What you should do: Output the material exactly, but drop every image it holds.

Stored data:

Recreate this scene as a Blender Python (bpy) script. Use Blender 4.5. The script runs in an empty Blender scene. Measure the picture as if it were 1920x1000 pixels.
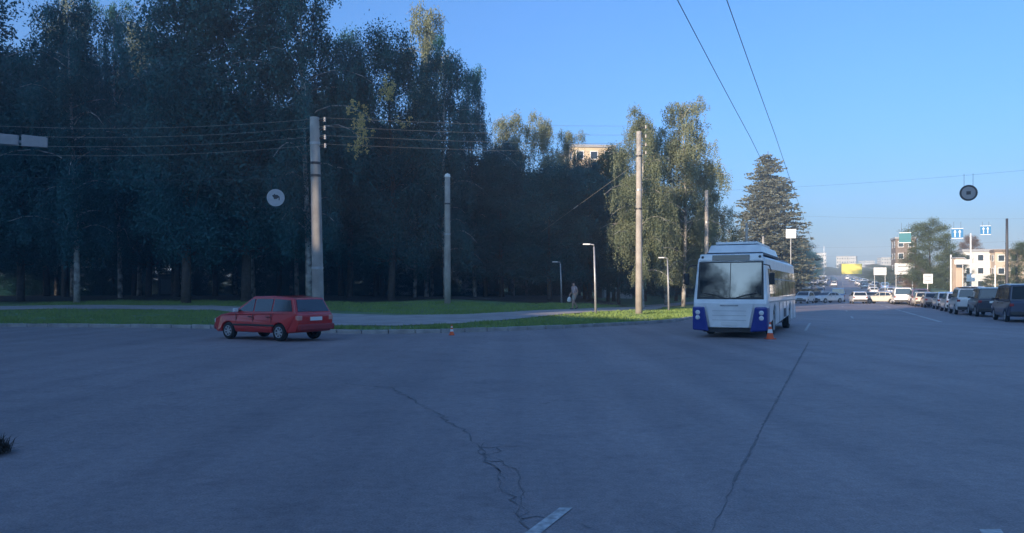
import bpy, bmesh, math, random
from mathutils import Vector, Matrix, noise
R = math.radians
sc = bpy.context.scene
COL = sc.collection

# ------------------------------------------------------------------ camera, sky, sun, exposure
F = 1450.0                      # focal length in photo pixels (1920 wide)
HY = 545.0                      # horizon row
EYE = 1.65
cam_d = bpy.data.cameras.new('camera'); cam = bpy.data.objects.new('camera', cam_d); COL.objects.link(cam)
cam.location = (0, 0, EYE); cam.rotation_euler = (R(90), 0, 0)
cam_d.sensor_width = 36.0; cam_d.lens = 36.0 * F / 1920.0
cam_d.shift_y = (HY - 500) / 1920.0
cam_d.clip_start = 0.1; cam_d.clip_end = 4000
sc.camera = cam

SUN_ELEV = 12.0
LX, LY = 0.6, 0.8               # horizontal travel of the sunlight: from behind left, to the far right
wd = bpy.data.worlds.new('World'); sc.world = wd; wd.use_nodes = True
nt = wd.node_tree; bg = nt.nodes['Background']
sky = nt.nodes.new('ShaderNodeTexSky'); sky.sky_type = 'NISHITA'; sky.sun_disc = False
sky.sun_elevation = R(SUN_ELEV); sky.sun_rotation = math.atan2(-LX, -LY)
sky.altitude = 150; sky.air_density = 1.0; sky.dust_density = 3.5; sky.ozone_density = 6.8
tint = nt.nodes.new('ShaderNodeMix'); tint.data_type = 'RGBA'; tint.blend_type = 'MULTIPLY'; tint.inputs[0].default_value = 1.0
tint.inputs[7].default_value = (0.78, 1.0, 1.08, 1)      # the camera's cool rendering of a clear evening sky
nt.links.new(sky.outputs[0], tint.inputs[6]); nt.links.new(tint.outputs[2], bg.inputs[0]); bg.inputs[1].default_value = 0.15
sd = bpy.data.lights.new('sun', 'SUN'); sun = bpy.data.objects.new('sun', sd); COL.objects.link(sun)
sd.energy = 5.0; sd.angle = R(0.6); sd.color = (1.0, 0.80, 0.60)
ce = math.cos(R(SUN_ELEV))
sun.rotation_euler = Vector((LX * ce, LY * ce, -math.sin(R(SUN_ELEV)))).to_track_quat('-Z', 'Y').to_euler()
sun.location = (-30, -40, 60)
sc.view_settings.view_transform = 'Standard'; sc.view_settings.look = 'None'
sc.view_settings.gamma = 1.0; sc.view_settings.exposure = 1.05; sc.view_settings.use_curve_mapping = False
sc.render.engine = 'CYCLES'
sc.cycles.max_bounces = 6; sc.cycles.diffuse_bounces = 3; sc.cycles.glossy_bounces = 3
sc.cycles.transparent_max_bounces = 12; sc.cycles.use_denoising = True

# ------------------------------------------------------------------ materials
MATS = {}
def mat(name, col, rough=0.7, metal=0.0, var=0.0, scale=4.0, bump=0.0, bscale=40.0, col2=None, spec=0.5, ior=None, coat=0.0):
    if name in MATS: return MATS[name]
    m = bpy.data.materials.new(name); m.use_nodes = True; t = m.node_tree
    b = t.nodes['Principled BSDF']
    b.inputs['Roughness'].default_value = rough; b.inputs['Metallic'].default_value = metal
    b.inputs['Specular IOR Level'].default_value = spec
    if ior: b.inputs['IOR'].default_value = ior
    if coat: b.inputs['Coat Weight'].default_value = coat; b.inputs['Coat Roughness'].default_value = 0.08
    g = t.nodes.new('ShaderNodeNewGeometry')
    c2 = col2 or tuple(max(0, c * (1 - var)) for c in col)
    if var or col2:
        n = t.nodes.new('ShaderNodeTexNoise'); n.inputs['Scale'].default_value = scale; n.inputs['Detail'].default_value = 6
        r = t.nodes.new('ShaderNodeValToRGB')
        r.color_ramp.elements[0].position = 0.32; r.color_ramp.elements[1].position = 0.68
        r.color_ramp.elements[0].color = (*c2, 1); r.color_ramp.elements[1].color = (*col, 1)
        t.links.new(g.outputs['Position'], n.inputs['Vector']); t.links.new(n.outputs['Fac'], r.inputs['Fac'])
        t.links.new(r.outputs['Color'], b.inputs['Base Color'])
    else:
        b.inputs['Base Color'].default_value = (*col, 1)
    if bump:
        n2 = t.nodes.new('ShaderNodeTexNoise'); n2.inputs['Scale'].default_value = bscale; n2.inputs['Detail'].default_value = 4
        bp = t.nodes.new('ShaderNodeBump'); bp.inputs['Strength'].default_value = bump; bp.inputs['Distance'].default_value = 0.02
        t.links.new(g.outputs['Position'], n2.inputs['Vector']); t.links.new(n2.outputs['Fac'], bp.inputs['Height'])
        t.links.new(bp.outputs['Normal'], b.inputs['Normal'])
    MATS[name] = m
    return m

def leaf_mat(name, ca, cb, trans=0.25):
    m = bpy.data.materials.new(name); m.use_nodes = True; t = m.node_tree
    t.nodes.clear()
    out = t.nodes.new('ShaderNodeOutputMaterial'); mx = t.nodes.new('ShaderNodeMixShader'); mx.inputs[0].default_value = trans
    d = t.nodes.new('ShaderNodeBsdfPrincipled'); d.inputs['Roughness'].default_value = 0.55; d.inputs['Specular IOR Level'].default_value = 0.18
    tr = t.nodes.new('ShaderNodeBsdfTranslucent')
    g = t.nodes.new('ShaderNodeNewGeometry'); oi = t.nodes.new('ShaderNodeObjectInfo')
    n = t.nodes.new('ShaderNodeTexNoise'); n.inputs['Scale'].default_value = 0.9; n.inputs['Detail'].default_value = 5
    ad = t.nodes.new('ShaderNodeMath'); ad.operation = 'MULTIPLY_ADD'; ad.inputs[1].default_value = 0.35; 
    ra = t.nodes.new('ShaderNodeMath'); ra.operation = 'MULTIPLY_ADD'; ra.inputs[1].default_value = 0.24; ra.inputs[2].default_value = -0.12
    r = t.nodes.new('ShaderNodeValToRGB'); r.color_ramp.elements[0].position = 0.15; r.color_ramp.elements[1].position = 0.75
    r.color_ramp.elements[0].color = (*ca, 1); r.color_ramp.elements[1].color = (*cb, 1)
    t.links.new(g.outputs['Position'], n.inputs['Vector'])
    t.links.new(g.outputs['Random Per Island'], ra.inputs[0])
    t.links.new(oi.outputs['Random'], ad.inputs[0]); t.links.new(n.outputs['Fac'], ad.inputs[2])
    a2 = t.nodes.new('ShaderNodeMath'); a2.operation = 'ADD'
    t.links.new(ad.outputs[0], a2.inputs[0]); t.links.new(ra.outputs[0], a2.inputs[1])
    t.links.new(a2.outputs[0], r.inputs['Fac'])
    t.links.new(r.outputs['Color'], d.inputs['Base Color']); t.links.new(r.outputs['Color'], tr.inputs['Color'])
    t.links.new(d.outputs[0], mx.inputs[1]); t.links.new(tr.outputs[0], mx.inputs[2]); t.links.new(mx.outputs[0], out.inputs[0])
    MATS[name] = m
    return m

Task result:
Recreate this scene as a Blender Python (bpy) script. Use Blender 4.5. The script runs in an empty Blender scene. Measure the picture as if it were 1920x1000 pixels.
import bpy, bmesh, math, random
from mathutils import Vector, Matrix, noise
R = math.radians
sc = bpy.context.scene
COL = sc.collection

# ------------------------------------------------------------------ camera, sky, sun, exposure
F = 1450.0                      # focal length in photo pixels (1920 wide)
HY = 545.0                      # horizon row
EYE = 1.65
cam_d = bpy.data.cameras.new('camera'); cam = bpy.data.objects.new('camera', cam_d); COL.objects.link(cam)
cam.location = (0, 0, EYE); cam.rotation_euler = (R(90), 0, 0)
cam_d.sensor_width = 36.0; cam_d.lens = 36.0 * F / 1920.0
cam_d.shift_y = (HY - 500) / 1920.0
cam_d.clip_start = 0.1; cam_d.clip_end = 4000
sc.camera = cam

SUN_ELEV = 12.0
LX, LY = 0.6, 0.8               # horizontal travel of the sunlight: from behind left, to the far right
wd = bpy.data.worlds.new('World'); sc.world = wd; wd.use_nodes = True
nt = wd.node_tree; bg = nt.nodes['Background']
sky = nt.nodes.new('ShaderNodeTexSky'); sky.sky_type = 'NISHITA'; sky.sun_disc = False
sky.sun_elevation = R(SUN_ELEV); sky.sun_rotation = math.atan2(-LX, -LY)
sky.altitude = 150; sky.air_density = 1.0; sky.dust_density = 3.5; sky.ozone_density = 6.8
tint = nt.nodes.new('ShaderNodeMix'); tint.data_type = 'RGBA'; tint.blend_type = 'MULTIPLY'; tint.inputs[0].default_value = 1.0
tint.inputs[7].default_value = (0.78, 1.0, 1.08, 1)      # the camera's cool rendering of a clear evening sky
nt.links.new(sky.outputs[0], tint.inputs[6]); nt.links.new(tint.outputs[2], bg.inputs[0]); bg.inputs[1].default_value = 0.15
sd = bpy.data.lights.new('sun', 'SUN'); sun = bpy.data.objects.new('sun', sd); COL.objects.link(sun)
sd.energy = 5.0; sd.angle = R(0.6); sd.color = (1.0, 0.80, 0.60)
ce = math.cos(R(SUN_ELEV))
sun.rotation_euler = Vector((LX * ce, LY * ce, -math.sin(R(SUN_ELEV)))).to_track_quat('-Z', 'Y').to_euler()
sun.location = (-30, -40, 60)
sc.view_settings.view_transform = 'Standard'; sc.view_settings.look = 'None'
sc.view_settings.gamma = 1.0; sc.view_settings.exposure = 1.05; sc.view_settings.use_curve_mapping = False
sc.render.engine = 'CYCLES'
sc.cycles.max_bounces = 6; sc.cycles.diffuse_bounces = 3; sc.cycles.glossy_bounces = 3
sc.cycles.transparent_max_bounces = 12; sc.cycles.use_denoising = True

# ------------------------------------------------------------------ materials
MATS = {}
def mat(name, col, rough=0.7, metal=0.0, var=0.0, scale=4.0, bump=0.0, bscale=40.0, col2=None, spec=0.5, ior=None, coat=0.0):
    if name in MATS: return MATS[name]
    m = bpy.data.materials.new(name); m.use_nodes = True; t = m.node_tree
    b = t.nodes['Principled BSDF']
    b.inputs['Roughness'].default_value = rough; b.inputs['Metallic'].default_value = metal
    b.inputs['Specular IOR Level'].default_value = spec
    if ior: b.inputs['IOR'].default_value = ior
    if coat: b.inputs['Coat Weight'].default_value = coat; b.inputs['Coat Roughness'].default_value = 0.08
    g = t.nodes.new('ShaderNodeNewGeometry')
    c2 = col2 or tuple(max(0, c * (1 - var)) for c in col)
    if var or col2:
        n = t.nodes.new('ShaderNodeTexNoise'); n.inputs['Scale'].default_value = scale; n.inputs['Detail'].default_value = 6
        r = t.nodes.new('ShaderNodeValToRGB')
        r.color_ramp.elements[0].position = 0.32; r.color_ramp.elements[1].position = 0.68
        r.color_ramp.elements[0].color = (*c2, 1); r.color_ramp.elements[1].color = (*col, 1)
        t.links.new(g.outputs['Position'], n.inputs['Vector']); t.links.new(n.outputs['Fac'], r.inputs['Fac'])
        t.links.new(r.outputs['Color'], b.inputs['Base Color'])
    else:
        b.inputs['Base Color'].default_value = (*col, 1)
    if bump:
        n2 = t.nodes.new('ShaderNodeTexNoise'); n2.inputs['Scale'].default_value = bscale; n2.inputs['Detail'].default_value = 4
        bp = t.nodes.new('ShaderNodeBump'); bp.inputs['Strength'].default_value = bump; bp.inputs['Distance'].default_value = 0.02
        t.links.new(g.outputs['Position'], n2.inputs['Vector']); t.links.new(n2.outputs['Fac'], bp.inputs['Height'])
        t.links.new(bp.outputs['Normal'], b.inputs['Normal'])
    MATS[name] = m
    return m

def leaf_mat(name, ca, cb, trans=0.25):
    m = bpy.data.materials.new(name); m.use_nodes = True; t = m.node_tree
    t.nodes.clear()
    out = t.nodes.new('ShaderNodeOutputMaterial'); mx = t.nodes.new('ShaderNodeMixShader'); mx.inputs[0].default_value = trans
    d = t.nodes.new('ShaderNodeBsdfPrincipled'); d.inputs['Roughness'].default_value = 0.55; d.inputs['Specular IOR Level'].default_value = 0.18
    tr = t.nodes.new('ShaderNodeBsdfTranslucent')
    g = t.nodes.new('ShaderNodeNewGeometry'); oi = t.nodes.new('ShaderNodeObjectInfo')
    n = t.nodes.new('ShaderNodeTexNoise'); n.inputs['Scale'].default_value = 0.9; n.inputs['Detail'].default_value = 5
    ad = t.nodes.new('ShaderNodeMath'); ad.operation = 'MULTIPLY_ADD'; ad.inputs[1].default_value = 0.35; 
    ra = t.nodes.new('ShaderNodeMath'); ra.operation = 'MULTIPLY_ADD'; ra.inputs[1].default_value = 0.24; ra.inputs[2].default_value = -0.12
    r = t.nodes.new('ShaderNodeValToRGB'); r.color_ramp.elements[0].position = 0.15; r.color_ramp.elements[1].position = 0.75
    r.color_ramp.elements[0].color = (*ca, 1); r.color_ramp.elements[1].color = (*cb, 1)
    t.links.new(g.outputs['Position'], n.inputs['Vector'])
    t.links.new(g.outputs['Random Per Island'], ra.inputs[0])
    t.links.new(oi.outputs['Random'], ad.inputs[0]); t.links.new(n.outputs['Fac'], ad.inputs[2])
    a2 = t.nodes.new('ShaderNodeMath'); a2.operation = 'ADD'
    t.links.new(ad.outputs[0], a2.inputs[0]); t.links.new(ra.outputs[0], a2.inputs[1])
    t.links.new(a2.outputs[0], r.inputs['Fac'])
    t.links.new(r.outputs['Color'], d.inputs['Base Color']); t.links.new(r.outputs['Color'], tr.inputs['Color'])
    t.links.new(d.outputs[0], mx.inputs[1]); t.links.new(tr.outputs[0], mx.inputs[2]); t.links.new(mx.outputs[0], out.inputs[0])
    MATS[name] = m
    return m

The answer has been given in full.